- Your task:
Set down all of the data exactly as it appears.

- Supplied material:
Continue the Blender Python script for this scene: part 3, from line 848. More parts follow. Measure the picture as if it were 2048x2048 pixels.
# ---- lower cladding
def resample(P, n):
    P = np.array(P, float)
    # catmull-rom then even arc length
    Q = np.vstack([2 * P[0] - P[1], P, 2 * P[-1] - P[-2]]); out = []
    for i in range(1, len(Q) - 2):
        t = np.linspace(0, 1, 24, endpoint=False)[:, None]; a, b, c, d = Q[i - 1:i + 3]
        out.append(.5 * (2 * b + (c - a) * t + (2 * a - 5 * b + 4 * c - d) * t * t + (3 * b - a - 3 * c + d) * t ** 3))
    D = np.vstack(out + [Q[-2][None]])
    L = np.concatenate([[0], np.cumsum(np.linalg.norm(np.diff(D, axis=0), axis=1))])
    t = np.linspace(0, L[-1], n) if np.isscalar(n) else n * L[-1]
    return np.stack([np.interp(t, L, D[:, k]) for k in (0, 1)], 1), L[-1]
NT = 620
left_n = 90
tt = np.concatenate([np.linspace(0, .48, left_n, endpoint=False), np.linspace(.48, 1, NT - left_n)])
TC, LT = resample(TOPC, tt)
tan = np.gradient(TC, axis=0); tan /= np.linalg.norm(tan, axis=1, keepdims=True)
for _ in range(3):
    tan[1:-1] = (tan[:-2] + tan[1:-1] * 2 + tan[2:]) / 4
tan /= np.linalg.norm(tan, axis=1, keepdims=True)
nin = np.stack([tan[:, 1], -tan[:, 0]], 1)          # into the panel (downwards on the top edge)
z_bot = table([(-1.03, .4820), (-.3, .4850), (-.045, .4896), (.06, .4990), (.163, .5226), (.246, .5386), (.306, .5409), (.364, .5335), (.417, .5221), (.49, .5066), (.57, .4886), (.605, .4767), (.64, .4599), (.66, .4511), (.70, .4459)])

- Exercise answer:
Continue the Blender Python script for this scene: part 3, from line 848. More parts follow. Measure the picture as if it were 2048x2048 pixels.
# ---- lower cladding
def resample(P, n):
    P = np.array(P, float)
    # catmull-rom then even arc length
    Q = np.vstack([2 * P[0] - P[1], P, 2 * P[-1] - P[-2]]); out = []
    for i in range(1, len(Q) - 2):
        t = np.linspace(0, 1, 24, endpoint=False)[:, None]; a, b, c, d = Q[i - 1:i + 3]
        out.append(.5 * (2 * b + (c - a) * t + (2 * a - 5 * b + 4 * c - d) * t * t + (3 * b - a - 3 * c + d) * t ** 3))
    D = np.vstack(out + [Q[-2][None]])
    L = np.concatenate([[0], np.cumsum(np.linalg.norm(np.diff(D, axis=0), axis=1))])
    t = np.linspace(0, L[-1], n) if np.isscalar(n) else n * L[-1]
    return np.stack([np.interp(t, L, D[:, k]) for k in (0, 1)], 1), L[-1]
NT = 620
left_n = 90
tt = np.concatenate([np.linspace(0, .48, left_n, endpoint=False), np.linspace(.48, 1, NT - left_n)])
TC, LT = resample(TOPC, tt)
tan = np.gradient(TC, axis=0); tan /= np.linalg.norm(tan, axis=1, keepdims=True)
for _ in range(3):
    tan[1:-1] = (tan[:-2] + tan[1:-1] * 2 + tan[2:]) / 4
tan /= np.linalg.norm(tan, axis=1, keepdims=True)
nin = np.stack([tan[:, 1], -tan[:, 0]], 1)          # into the panel (downwards on the top edge)
z_bot = table([(-1.03, .4820), (-.3, .4850), (-.045, .4896), (.06, .4990), (.163, .5226), (.246, .5386), (.306, .5409), (.364, .5335), (.417, .5221), (.49, .5066), (.57, .4886), (.605, .4767), (.64, .4599), (.66, .4511), (.70, .4459)])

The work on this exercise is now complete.